"A portrait is a picture in which there is just a tiny little something not quite right about the mouth." -- John Singer Sargent

Thursday, June 30, 2016

Mary Church Terrell



This 1946 portrait of Mary Church Terrell (September 23, 1863 - July 24, 1954) by Betsy Graves Reyneau hangs in the National Portrait Gallery in Washington, DC.
"Mary Church Terrell's determination to encourage the development of self-help and social service programs among black women resulted in her founding and presiding over the National Association of Colored Women in 1896. But her life was also dedicated to the achievement of equity for all. Terrell's influence quickly spread across the nation as she eloquently addressed audiences and composed numerous articles, poems, and short stories, which often embodied the themes of race and gender equity. Her autobiography,  A Colored Woman in a White World, was published in 1940. In Washington, Terrell served on the D.C. Board of Education for more than ten years and participated in numerous protests to end segregation in restaurants, hotels, and theaters in the city." -- National Portrait Gallery
 This engraving of Mrs. Mary Church Terrell appeared in the The Colored American 17 Feb. 1900. (Library of Congress)


Mrs. Mary Church Terrell
President of the National Association of Colored Women. Her Address on "Woman Suffrage" the Hit of the Recent Gathering of America's Brainiest Women.
An historical marker in Memphis Tennessee gives this biography of Mrs. Terrell.
"Born in Memphis in 1863, Mary Church Terrell was noted as a champion of human rights. The daughter of millionaire Robert Church, Sr., she was graduated from Oberlin College in 1884 and later made her home in Washington, D.C. In 1904, she was a delegate to the International Council of Women in Berlin, where she was the only woman to address the group in French, German and English. A 1909 charter member of the N.A.A.C.P., she was an active worker for women’s suffrage and the passage of the Nineteenth Amendment, in the 1950s she lead marches to desegregate restaurants in Washington, D.C. She authored A Colored Woman in a White World."
Professor Robert H. Terrell (Washington Bee, May 6, 1999)

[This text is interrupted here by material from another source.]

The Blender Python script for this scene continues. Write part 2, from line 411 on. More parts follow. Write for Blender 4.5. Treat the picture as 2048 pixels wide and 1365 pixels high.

Another marker in Washington, DC. discusses the house that Mrs. Terrell and her husband Robert H. Terrell lived in.
"Robert H. and Mary Church Terrell moved to their second LeDroit Park home, half of a double house at 326 T Street, in 1899. Robert Terrell, a Harvard graduate, became DC's first black Municipal Court judge in 1902. Mary Terrell, the National Association of Colored Women's first president, was instrumental in desegregating Washington. The 1953 Supreme Court decision to decision to uphold 80-year-old laws guaranteeing equal access to restaurants, stores, and other public facilities resulted from a lawsuit initiated by Mary Terrell and fellow activists."
Today, only the half of the duplex house the Terrells lived in exists. The other half burned down long ago. The vacant house is one of Washington's most endangered.